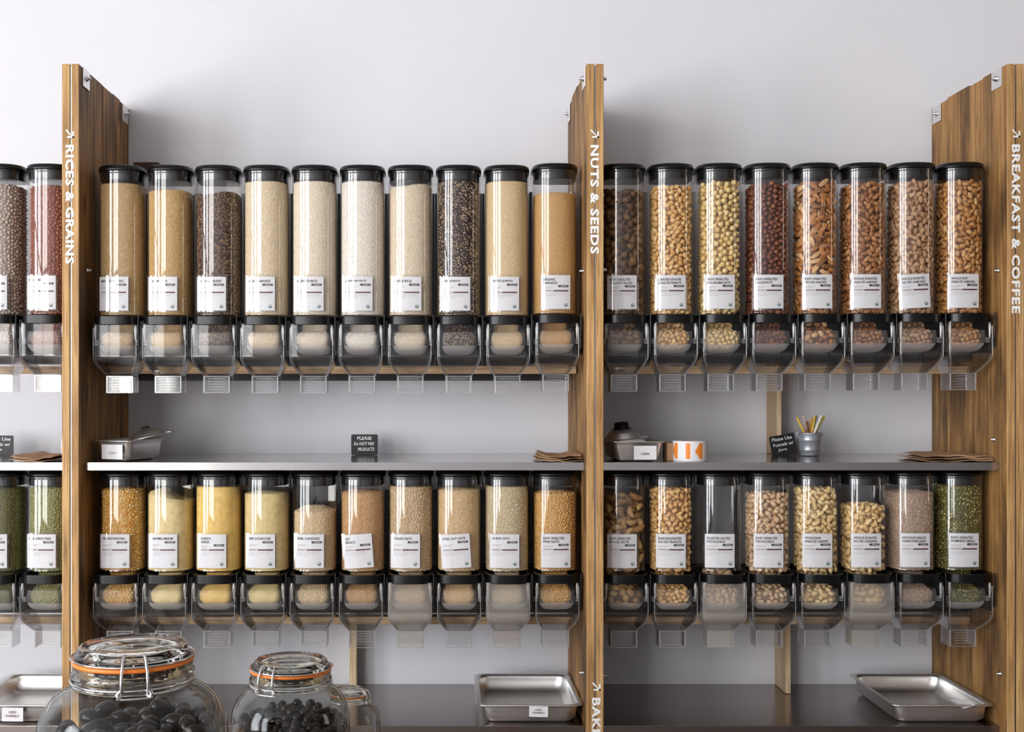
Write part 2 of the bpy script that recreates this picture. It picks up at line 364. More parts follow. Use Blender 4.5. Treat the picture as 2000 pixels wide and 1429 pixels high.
# ---------------------------------------------------------------- shelves, counters, rails, posts
BAYS = [(-2.14, -.921, 'left'), (-.877, .3415, 'middle'), (.385, 1.3525, 'right')]
NICE = {'left': 'left of the rice divider', 'middle': 'under the rice and quinoa bins', 'right': 'under the nut bins'}
def steel_sheet(name, x0, x1, z, lip, m):
    t = thing(name, None, None, ((x0 + x1) / 2, 2.941, z))
    h = (x1 - x0) / 2
    MB().box(-h, h, 0, .411, -.0022, 0).box(-h, h, .409, .411, -.02, 0).build('top_sheet', m, t)
    MB().box(-h, h, -.0016, .0016, -lip, .0002, bev=.0007).box(-h, h, .0, .014, -lip, -lip + .0015).build('front_lip', m, t)
    return t
for x0, x1, nm in BAYS:
    tag(steel_sheet('steel_shelf', x0, x1, ZC - .182, .0195, 'steel'), 'brushed steel shelf with folded front lip, ' + NICE[nm], 'shelf')
    tag(steel_sheet('steel_counter', x0, x1, ZC - .824, .042, 'dsteel'), 'dark brushed steel worktop at the bottom, ' + {'left': 'left of the rice divider', 'middle': 'below the oats and grain bins', 'right': 'below the pistachio and cashew bins'}[nm], 'counter')
    tag(MB().box(x0 + .003, x1 - .003, 3.095, 3.135, ZC + .036, ZC + .055, bev=.001).build('wooden_rail', 'pine'), 'pale pine rail behind the upper spouts, ' + {'left': 'far left bay', 'middle': 'rice and quinoa bay', 'right': 'nut bay'}[nm], 'rail')
    tag(MB().box(x0 + .003, x1 - .003, 3.095, 3.135, ZC - .607, ZC - .588, bev=.001).build('wooden_rail', 'pine'), 'pale pine rail behind the lower spouts, ' + {'left': 'far left bay', 'middle': 'popcorn and oats bay', 'right': 'cashew bay'}[nm], 'rail')
tag(MB().box(-.87, .335, 3.235, 3.25, ZC + .019, ZC + .0385, bev=.001).build('metal_bar', 'blackm'), 'dark metal bar running behind the upper rice spouts', 'bar')
def post(name, label, x, w_, y0, y1, z0, z1):
    tag(MB().box(x, x + w_, y0, y1, z0, z1, bev=.001).build(name, 'pine_post'), label, 'post')
post('wooden_post', 'pale pine board standing on the worktop behind the nut bins', .918, .014, 3.245, 3.352, ZC - .823, ZC - .608)
post('wooden_post', 'pale pine board rising from the shelf behind the chalkboard sign and pencil tin', .895, .012, 3.245, 3.352, ZC - .181, ZC + .12)
post('wooden_post', 'thin pale pine board on the worktop behind the middle bins', -.260, .020, 3.295, 3.352, ZC - .823, ZC - .608)
tag(MB().box(-.857, -.788, 3.32, 3.354, ZC + .60, ZC + .621, bev=.001).build('mounting_block', 'dwood'), 'small dark wood block on the wall above the first rice bins', 'block')

# ---------------------------------------------------------------- food bins
BW, BD, BB = .110, .055, .050     # tube width, front bulge, depth behind the axis
def foot(inset, z, n=16, W=BW, D=BD, B=BB, e=2.5):
    """D-shaped footprint, counter-clockwise seen from above; front is -y"""
    hw, d, bb = W / 2 - inset, D - inset, B - inset; pts = []
    for i in range(n + 1):
        a = PI + PI * i / n; c, s_ = math.cos(a), math.sin(a)
        pts.append((hw * math.copysign(abs(c) ** (2 / e), c), -d * abs(s_) ** (2 / e), z))
    r = .012
    for i in range(4): a = PI / 2 * i / 3; pts.append((hw - r + r * math.cos(a), bb - r + r * math.sin(a), z))
    for i in range(4): a = PI / 2 + PI / 2 * i / 3; pts.append((-hw + r + r * math.cos(a), bb - r + r * math.sin(a), z))
    return pts
def make_bin(H, dusty):
    """local origin: tube axis at the top of the black collar; H = height of tube + lid above it"""
    t = bpy.data.objects.new('food_bin', None); COL.objects.link(t)
    zt = H - .0155
    l = MB(); l.loft([foot(-.0005, zt), foot(-.002, zt + .001), foot(-.002, zt + .008), foot(-.0012, zt + .0085), foot(-.0012, zt + .012), foot(.003, zt + .0152), foot(.02, zt + .0165)])
    l.build('lid', 'black', t)
    p = MB(); p.loft([foot(.0045, zt - .0225), foot(.003, zt - .0215), foot(.003, zt - .0205), foot(.003, zt)]); p.build('lid_plug', 'blackg', t)
    c = MB(); c.loft([foot(.0, .0100), foot(.0, .0106), foot(0, zt - .0066), foot(0, zt - .006), foot(-.001, zt - .0045), foot(-.001, zt)], cap0=False, cap1=False)
    c.loft([foot(.002, .0), foot(-.0015, .0015), foot(-.0015, .006), foot(-.0002, .010)], cap0=False, cap1=False)
    c.build('tube', 'clear', t)
    q = MB()       # small clear lugs at the upper back corners
    for sx in (-1, 1): q.tube([(sx * .056, -.004, zt - .030), (sx * .057, -.006, zt - .015), (sx * .056, -.004, zt - .003)], .0028, 6)
    q.build('side_lug', 'chute', t)
    r = MB()
    rr = lambda i, z: foot(i, z, W=.1175, D=.088, B=.056, e=3.6)
    r.loft([rr(.0009, -.0215), rr(.0001, -.0211), rr(0, -.0203), rr(0, -.0196), rr(0, -.0018), rr(0, -.001), rr(.0004, -.0002), rr(.0012, 0), rr(.002, 0), rr(.0085, 0), rr(.009, -.0004), rr(.009, -.001), rr(.009, -.0205), rr(.0085, -.0215), rr(.002, -.0215), rr(.0009, -.0215)], cap0=False, cap1=False)
    r.build('collar', 'black', t)
    h = MB()
    def sec(wd, y0, y1, z, rad=.008): return rrect(wd, y1 - y0, min(rad, wd / 2 - .001), z, 0, (y0 + y1) / 2, 4)
    prof = [(.1085, -.078, .052, -.019), (.1085, -.078, .052, -.0965), (.1085, -.078, .052, -.098), (.108, -.077, .05, -.106), (.1035, -.072, .046, -.114), (.094, -.062, .042, -.123), (.0765, -.045, .034, -.137), (.067, -.032, .027, -.1445), (.0655, -.030, .025, -.147)]
    h.loft([sec(*a) for a in prof], cap0=False, cap1=False)
    h.loft([sec(a[0] - .007, a[1] + .0035, a[2] - .0035, a[3], .006) for a in prof[1:]], cap0=False, cap1=False)
    P4 = ((-1, -.078, .1085, -.030), (-1, -.078, .1085, -.1), (-1, -.077, .107, -.107), (-1, -.072, .1015, -.115), (-1, -.062, .092, -.124), (-1, -.045, .0755, -.1375), (-1, -.031, .066, -.146))
    for sx in (-1, 1):
        h.tube([(sx * (a[2] / 2 - .002), a[1] + .002, a[3]) for a in P4], .0009, 5, 1)
        h.tube([(sx * (a[2] / 2 - .006), a[1] + .004, a[3]) for a in P4[1:]], .0006, 5, 1)
    h.box(-.031, .031, -.0315, -.0295, -.1475, -.146, 1)
    h.build('hopper', ['chute_dusty' if dusty else 'chute', 'cedge'], t)
    s_ = MB(); L = []
    zz = -.1465; L.append(sec(.0655, -.030, .025, zz, .004))
    for i in range(5):
        zz = -.1515 - i * .0068
        for dz, g in ((.0012, 0), (.0004, .0011), (-.0004, .0011), (-.0012, 0)): L.append(sec(.0655 + g * .4, -.030 - g, .025, zz + dz, .004))
    L.append(sec(.0655, -.030, .025, -.188, .004))
    s_.loft(L, cap0=False, cap1=False, smooth=False); L2 = [sec(.0625, -.0285, .0235, -.1465, .003), sec(.0625, -.0285, .0235, -.188, .003)]
    s_.loft(L2, cap0=False, cap1=False, smooth=False); s_.add(L[-1] + L2[-1], [(i, (i + 1) % 20, 20 + (i + 1) % 20, 20 + i) for i in range(20)])
    for sx in (-1, 1):
        s_.box(sx * .0314 - .0015, sx * .0314 + .0015, -.0305, -.028, -.188, -.1465, 1)
        s_.box(sx * .0322 - .0006, sx * .0322 + .0006, .022, .0245, -.188, -.1465, 1)
    for i in range(5): zr = -.1525 - i * .0066; s_.box(-.021, .021, -.0312, -.0302, zr - .0005, zr + .0005, 1)
    s_.box(-.0322, .0322, -.0305, -.0295, -.188, -.1868, 1)
    sp = s_.build('spout', ['chute_dusty' if dusty else 'chute', 'cedge'], t)
    # frosted metering bowl: lower half of a rounded drum
    b_ = MB(); L = []
    for i in range(9):
        a = PI / 2 * i / 8; L.append(rrect(.088 * (.25 + .75 * math.cos(a) ** .6) if i < 8 else .02, .10 * max(.15, math.cos(a) ** .6), .009 if i < 8 else .003, -.058 - .036 * math.sin(a), 0, -.014, 4))
    b_.loft([rrect(.086, .10, .012, -.040, 0, -.014, 4)] + L[:3], cap0=False, cap1=False)
    b_.loft(L[2:], 1, cap0=False, cap1=True)
    b_.build('metering_bowl', ['frost', 'frost2'], t)
    for sx in (-1, 1):
        a_ = MB()
        for k in range(3): a_.tube([(sx * .047, -.05, -.064 - .0045 * k + .0045), (sx * .0555, -.05, -.064 - .0045 * k + .0045)], .0018, 6)
        a_.tube([(sx * .049, -.068, -.022), (sx * .0495, -.069, -.035), (sx * .049, -.068, -.06)], [.0028, .0045, .0016], 8)
        a_.build('axle', 'cedge', t)
    lv = MB(); lv.tube([(.0580, -.076, .002), (.0582, -.078, -.03), (.0580, -.074, -.05), (.0580, -.072, -.064), (.0580, -.070, -.074), (.0580, -.072, -.083)], [.0020, .0022, .0022, .0034, .0036, .0024], 10)
    lv.build('lever', 'black', t)
    bp = MB(); bp.box(-.0595, .0595, .058, .072, -.118, .006, bev=.001); bp.box(-.0597, -.0555, -.050, .06, -.096, -.01, bev=.001).box(.0555, .0597, -.050, .06, -.096, -.01, bev=.001)
    for sx in (-1, 1): bp.box(min(sx * .0535, sx * .0597), max(sx * .0535, sx * .0597), .051, .058, .004, H - .055, bev=.001)
    bp.build('back_plate', 'black', t)
    return t
YB = 3.02

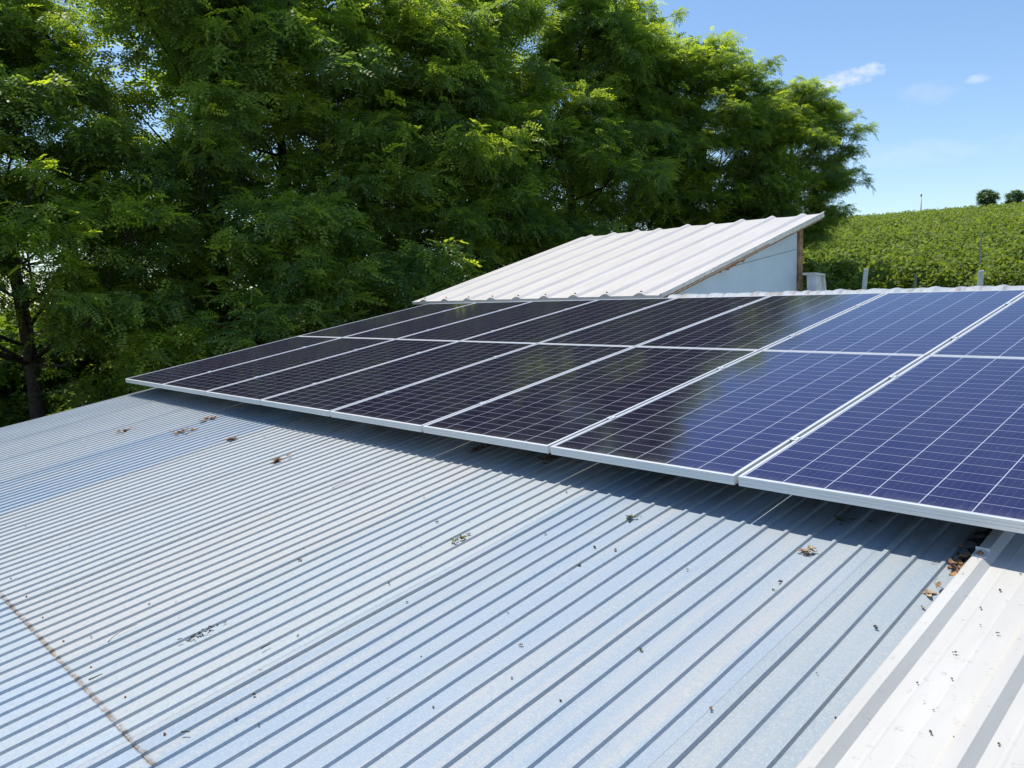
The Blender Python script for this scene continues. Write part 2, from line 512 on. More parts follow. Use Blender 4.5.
# ---------------------------------------------------------------- solar panels
FH = .040
def make_panel():
    root = empty('solar_panel', matrix=ROOF.copy())
    fb = MB()
    w = .012
    fb.box((0, 0, -FH), (PW, w, 0)); fb.box((0, PL-w, -FH), (PW, PL, 0))
    fb.box((0, w, -FH), (w, PL-w, 0)); fb.box((PW-w, w, -FH), (PW, PL-w, 0))
    # grooves along the outer faces read as fine lines
    for z in (-.013, -.026):
        fb.box((.0005, -.0012, z-.0012), (PW-.0005, .0, z+.0012))
    fr = fb.build('frame', M_alu, root)
    gb = MB(); gb.box((w, w, -.0075), (PW-w, PL-w, -.0022))
    gl = gb.build('cell_glass', M_cells, root)
    jb = MB(); jb.box((PW/2-.05, PL/2-.03, -.03), (PW/2+.05, PL/2+.03, -.0085))
    jb.build('junction_box', M_black, root)
    return root
def children(o): return [c for c in bpy.data.objects if c.parent == o]
def copy_tree(o, parent=None):
    c = o.copy(); col.objects.link(c); c.parent = parent
    for ch in children(o): copy_tree(ch, c)
    return c
proto = make_panel()
PITCH = 1.058
ordw = ['first', 'second', 'third', 'fourth', 'fifth', 'sixth', 'seventh', 'eighth']
look = {0: ['very dark, ending in the pointed outer corner', 'dark purple-black', 'dark purple-black', 'dark purple-black', 'dark purple-black', 'dark purple-black',
            'half dark and half blue with sky glare', 'large bright blue'],
        1: ['dark, partly hidden by nothing and meeting the shed eave', 'dark purple-black', 'dark purple-black', 'dark purple-black', 'dark purple-black', 'dark with a blue tinge',
            'dark on its left and blue on its right', 'bright blue']}
CV = (.50, 1.60)
def clamp_mesh():
    b = MB()
    b.box((-.019, -.02, .0005), (.019, .02, .0035))
    b.box((-.0065, -.02, -.03), (.0065, .02, .0005))
    b.tube([(0, 0, .003), (0, 0, .008)], .006, 6)
    return b
panels = []
cm = None
for row in (0, 1):
    for k in range(8):
        o = proto if not panels else copy_tree(proto)
        o.matrix_world = ROOF @ Matrix.Translation((k*PITCH, row*(PL+.008), 0.0006*(k % 2)))
        lead = 'dark' if k < 5 else 'blue'
        if row == 0:
            lab = ['black-looking solar panel at the far left tip of the front row',
                   'dark solar panel, second from the left tip in the front row',
                   'dark solar panel, third from the left tip in the front row',
                   'dark solar panel, fourth from the left tip in the front row',
                   'dark solar panel, fifth from the left tip in the front row',
                   'dark solar panel in the front row beside the half dark half blue one',
                   'front row solar panel half dark and half blue from tree and sky reflections',
                   'largest and nearest blue solar panel, over the white roof in the front row'][k]
        else:
            lab = ['dark solar panel at the far left end of the rear row, beside the trees',
                   'dark solar panel, second from the left in the rear row',
                   'dark solar panel, third from the left in the rear row',
                   'dark solar panel, fourth from the left in the rear row',
                   'dark solar panel, fifth from the left in the rear row',
                   'rear row solar panel, dark left part and blue right part, below the shed post',
                   'wide bright blue solar panel in the rear row below the vineyard',
                   'blue solar panel at the right end of the rear row, cut by the photo edge'][k]
        tag(o, lab, 'solar panel', 'solar panels in two rows on the roof')
        panels.append((row, k, o))
for row, k, o in panels:
    if k == 7: continue
    for cv in CV:
        if cm is None:
            c = clamp_mesh().build('clamp', M_alu, o); cm = c.data
        else:
            c = bpy.data.objects.new('clamp', cm); col.objects.link(c); c.parent = o
        c.location = (PW + .010, cv - (.06 if row else 0), 0)
# end clamps on the left tip
# mounting rails under the panels
ri = 0
rl = ['lower aluminium mounting rail just under the front edge of the front row', 'upper aluminium mounting rail under the front row',
      'lower aluminium mounting rail under the rear row', 'upper aluminium mounting rail under the rear row']
for row in (0, 1):
    for cv in CV:
        v = row*(PL+.008) + cv - (.06 if row else 0)
        e = empty('mounting_rail', matrix=ROOF.copy())
        b = MB(); b.box((-.02, v-.02, -FH-.043), (8.50, v+.02, -FH-.002))
        b.build('rail', M_alu, e)
        for k in range(9):
            b = MB(); uu = .45 + k*.98
            b.box((uu-.02, v+.022, ZB+.008), (uu+.02, v+.028, -FH-.006)); b.box((uu-.02, v+.028, ZB+.008), (uu+.02, v+.07, ZB+.014))
            b.build('foot', M_alu, e)
        tag(e, rl[ri], 'mounting rail', 'rails carrying the solar panels'); ri += 1
# bracket on the first white rib
e = empty('roof_bracket', matrix=ROOF @ Matrix.Translation((8.289, 0.0, WZ+.0215)))
b = MB(); b.box((-.020, -.022, 0), (.022, .022, .004)); b.box((-.020, .018, .004), (.022, .022, .016)); bevel(b.build('plate', M_alu, e), .001)
b = MB(); b.tube([(0, -.003, .004), (0, -.003, .007)], .011, 16); b.tube([(0, -.003, .007), (0, -.003, .013)], .0065, 6); b.build('bolt', M_rust, e)
tag(e, 'small angled metal bracket bolted on the first white rib under the panel edge', 'bracket')

# ---------------------------------------------------------------- the shed
VS = 4.52
shed = empty('shed', matrix=ROOF.copy())
tag(shed, 'shed with pale blue side wall under a steep white ribbed roof, behind the panels', 'shed')
su0, su1 = -.83, 3.80
dv, dz = 4.0, .425
vs0, zs0 = VS, -.075
def SR(u, s, h=0.0):            # point on the shed roof, s 0..1 along the slope
    return (u, vs0 + s*dv - h*dz/dv, zs0 + s*dz + h)
sr = []
sp = (su1-su0-.10)/9
for k in range(9):
    sr.append(su0 + .30 + k*sp)
pr = [(su0, 0)]
for c in sr: pr += [(c-.10, .001), (c-.05, .024), (c-.015, .036), (c+.025, .032), (c+.070, .004)]
pr += [(su1-.04, .0), (su1-.02, .022), (su1, .022)]
b = MB(); n = len(pr); vs = []
NS = 6
ragged = [0]*n
for k in range(NS+1):
    s = k/NS
    for (u, h) in pr:
        sag = -.012*math.sin(math.pi*s)
        vs.append(SR(u, s + (0.012*math.sin(u*5.1) if k == NS else 0), h + sag + .05))
b.add(vs, [(k*n+i, k*n+i+1, (k+1)*n+i+1, (k+1)*n+i) for k in range(NS) for i in range(n-1)])
b.build('roof', M_shedroof, shed, fix=False)
b = MB()      # soffit liner and edges (thickness)
vs = [SR(u, s, h) for s in (0, 1) for u in (su0+.005, su1-.005) for h in (.012, .048)]
b.add(vs, [(0, 1, 3, 2), (4, 6, 7, 5), (0, 2, 6, 4), (1, 5, 7, 3), (0, 4, 5, 1), (2, 3, 7, 6)])
b.build('roof_lining', M_shedroof, shed)
b = MB()      # closure under the ribs along the eave
m_ = len(pr)
b.add([SR(u_, .0015, .046) for (u_, h_) in pr] + [SR(u_, .0015, h_+.0495) for (u_, h_) in pr], [(k, k+1, m_+k+1, m_+k) for k in range(m_-1)])
b.build('eave_filler', M_shedroof, shed, fix=False)
b = MB()      # timber under the right rake
vs = [SR(u, s, h) for s in (.0, .985) for u in (su1-.075, su1-.012) for h in (-.022, .0115)]
b.add(vs, [(0, 1, 3, 2), (4, 6, 7, 5), (0, 2, 6, 4), (1, 5, 7, 3), (0, 4, 5, 1), (2, 3, 7, 6)])
b.build('rake_board', M_wood, shed)
b = MB()
vs = [SR(u, s, h) for s in (.0, .995) for u in (su1-.006, su1+.004) for h in (.004, .0705)]
b.add(vs, [(0, 1, 3, 2), (4, 6, 7, 5), (0, 2, 6, 4), (1, 5, 7, 3), (0, 4, 5, 1), (2, 3, 7, 6)])
b.build('rake_trim', simple('faded_trim', (.82, .74, .64), .6, 0, .15, 20), shed)
# rake stain line
b = MB()
vs = [SR(u, s, h) for s in (.0, .60) for u in (su1+.0045, su1+.006) for h in (.010, .022)]
b.add(vs, [(0, 1, 3, 2), (4, 6, 7, 5), (0, 2, 6, 4), (1, 5, 7, 3), (0, 4, 5, 1), (2, 3, 7, 6)])
b.build('rake_stain', M_foam, shed)
# expanding foam squeezed out under the rake: one ragged bead
rf = random.Random(3)
b = MB(); pts = []; rr = []
for i in range(61):
    q = i/60; s_ = .02 + q*.50
    w = .008 + .014*max(0, math.sin(q*9+.6))*rf.uniform(.3, 1) + (.020*rf.random() if q > .55 else .004)
    pts.append(SR(su1-.10+rf.uniform(-.006, .006), s_, -.018-w*.9)); rr.append(w)
b.tube(pts, rr, 7)
b.build('foam_filler', M_foam, shed)
# rusty screw heads along the eave
for k in range(9):
    b = MB(); u, v, z = SR(sr[k]-.01, .012, .083)
    b.tube([(u, v, z), (u, v, z+.004)], .018, 8); b.tube([(u, v, z+.004), (u, v, z+.014)], .009, 6)
    b.build('screw', M_rust, shed)
# walls (world-plumb, expressed in the roof frame)
def W2R(y, z): return (y*math.cos(TILT)+z*math.sin(TILT), -y*math.sin(TILT)+z*math.cos(TILT))
def R2W(v, z): return (v*math.cos(TILT)-z*math.sin(TILT), v*math.sin(TILT)+z*math.cos(TILT))
uw = su1 - .11
e0 = R2W(*SR(0, .03, -.005)[1:]); e1 = R2W(*SR(0, .850, -.016)[1:])
def wallpoly(u0, u1, name, mat):
    b = MB()
    pts = [W2R(e0[0], GZ-.4), W2R(e1[0], GZ+.1), W2R(e1[0]-.02, e1[1]), W2R(e0[0], e0[1])]
    b.prism(pts, 'x', u0, u1); return b.build(name, mat, shed)
side = wallpoly(uw-.04, uw, 'side_wall', M_panelwall)
wallpoly(su0+.10, su0+.14, 'side_wall', M_panelwall)
b = MB(); b.prism([W2R(e0[0]-.03, GZ), W2R(e0[0]+.02, GZ), W2R(e0[0]+.02, e0[1]-.004), W2R(e0[0]-.03, e0[1]-.012)], 'x', su0+.145, uw-.045); b.build('front_wall', M_panelwall, shed)
# seam across the pale wall
b = MB()
sA = W2R(e0[0]+1.0, 1.02); sB = W2R(e1[0], 1.36)
b.prism([(sA[0], sA[1]), (sB[0], sB[1]), (sB[0], sB[1]+.008), (sA[0], sA[1]+.008)], 'x', uw+.0005, uw+.003)
b.build('seam_strip', simple('grey_joint', (.22, .27, .31), .7), side)
b = MB()
p0 = W2R(e1[0]-.03, GZ-.1); p1 = W2R(e1[0], GZ-.1)
b.prism([W2R(e1[0]+.01, GZ), W2R(e1[0]+.05, GZ), W2R(e1[0]+.05, e1[1]+.01), W2R(e1[0]+.01, e1[1])], 'x', su0+.1, uw-.045)
b.build('rear_wall', M_panelwall, shed)
b = MB()
b.prism([W2R(e1[0]+.052, GZ), W2R(e1[0]+.15, GZ), W2R(e1[0]+.09, e1[1]+.028), W2R(e1[0]-.005, e1[1]+.012)], 'x', uw-.05, uw+.03)
b.build('corner_post', M_wood, shed)

# small white sheet-metal box behind the ridge
bx = empty('metal_box', matrix=ROOF.copy())
b = MB()
vb, zb = 7.70, -.80
b.prism([(vb, zb), (vb+.26, zb), (vb+.20, zb+.40), (vb+.05, zb+.46)], 'x', 3.86, 3.99)
body = b.build('body', simple('grey_sheet', (.66, .67, .68), .6, .2), bx)
b = MB(); b.prism([(vb-.03, zb+.46), (vb+.26, zb+.39), (vb+.26, zb+.42), (vb-.03, zb+.49)], 'x', 3.84, 4.02)
b.build('lid', M_white, bx)
b = MB(); b.prism([(vb+.25, zb-.1), (vb+.30, zb-.1), (vb+.25, zb+.39), (vb+.21, zb+.39)], 'x', 3.992, 4.02)
b.build('leg', M_white, bx)
b = MB(); b.box((3.88, vb, GZ-1.6), (3.97, vb+.3, zb-.005)); b.build('stand', M_wood, bx)
tag(bx, 'small grey metal box with white lid, right of the shed corner post', 'box')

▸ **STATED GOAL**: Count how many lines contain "Blender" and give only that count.

▸ **EXERCISE OUTPUT**: 2